3 de dezembro de 2020

Como se faz o poema de Danuza Lima

Como se faz o poema é uma série que compartilha o processo criativo de poetas brasileiros/as.

Danuza Lima, mulher negra, pernambucana, formada em letras, especialista em literatura brasileira e mestra em teoria da literatura, faz-se professora da rede pública de ensino. Aquariana que é, gosta do silêncio de plantas, bichos, do olhar e das mãos. Lançou recentemente os livros Mantra e Sob a proteção da espada de Iansã, ambos pela Macabéa Edições.

*

tampouco a voz das horas
destas que desenham uma linha sobre a cama e
deitam teu corpo a fazer caminho
trabalho o olhar sobre essa claridade.
logo se vê presença em luz
e faísca.
a língua é uma fúria.

*

como se faz o poema? você tem algum ritual de preparação para a escrita? como é o esse processo?

É uma pergunta difícil de responder, porque não acredito em uma receita para o fazer um poema, mas vejo o fazer antes mesmo da palavra, quando tudo ainda é poesia – o que ainda não é matéria. Eu poderia sem receio te dizer que um poema nasce, mas não como se faz. Nasce o poema, para mim, em cada bater da asa de uma mosca que me tira o sono e a vontade de comer, nasce também um poema, no soluçar diante da minha, tua dor, de outres. Mas não é sobre isso a pergunta, é sobre como faz. Acredito que a atividade de escrita, por muito tempo, foi vista como algo solitário e a poeta, alguém distante da realidade, área, esta foi uma das tantas histórias únicas que nos contaram, mas o poema nasce mesmo é na coletividade, porque meu olhar pode até ver poesia num único olhar, cena, mas se faz mesmo quando este meu olhar e a imagem que dele se faz, constrói-se uma refração de tantos outros olhares.

você revisa seus poemas?

Apesar de ver o poema assim, eu tenho costumes de escrita. É quase sempre a imagem que me chega à mente e depois, penso uma espécie de decodificação do que vi, nesta ação, eu escrevo num fluxo, muitas vezes, reviro a caneta, lápis na ponta dos dedos, leio para mim, quem estiver perto, em voz alta, me escuto, deixo o poema de molho, compartilho com quem gosta de poesia, volto a ele, corto, até, não sei como, estar pronto.

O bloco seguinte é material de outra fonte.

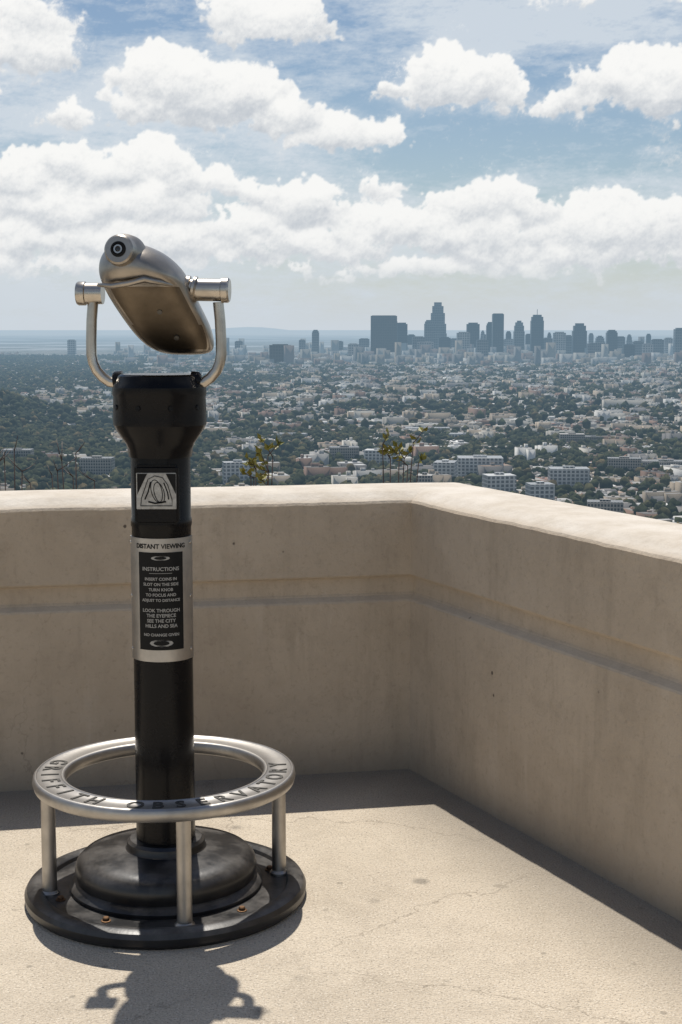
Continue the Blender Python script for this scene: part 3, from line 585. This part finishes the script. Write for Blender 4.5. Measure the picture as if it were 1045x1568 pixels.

de onde surgem as ideias para escrevê-los?
As ideias surgem das coisas que considero mais simples, pequenas, coisas do viver os dias devagar, do cuidar dos bichos e das plantas, do aprender com as pessoas, sorrisos, mãos, do amá-las, mas também surgem do grito que não dou, deixo o grito para a palavra escrita, do menino que caiu do prédio e virou pássaro, da menina que só queria brincar, de uma cura permanente, ancestral.

qual é o seu poema favorito? (seu e de outro poeta)
Não tenho um poema meu que goste mais que outros, deles eu prefiro dizer que nasceram e estão por aí, encontrando mãos que os acolham. Lembro de alguns versos que escrevi e gosto, pela sonoridade, pela imagem que trazem, mas sem um específico.

Isto acontece também com poemas de outras poetas, consigo lembrar aqueles que me tocam, poetas que desde muito tempo, me ensinam esta tarefa de escrever, que é permanente, aí vivo tendo poemas e verso favoritos à medida que leio. Lembro de um verso da Orides Fontela que me acompanha: “toda a palavra é crueldade”, de “Li tuas mãos na fumaça de um atentado”, do amigo Jonatas Onofre, agora, são os versos “poesia é para quem não sabe dizer nada diretamente, / há uma curva na voz – que não é proposital”, da Ma Njanu, poeta cearense, que vem me atravessando.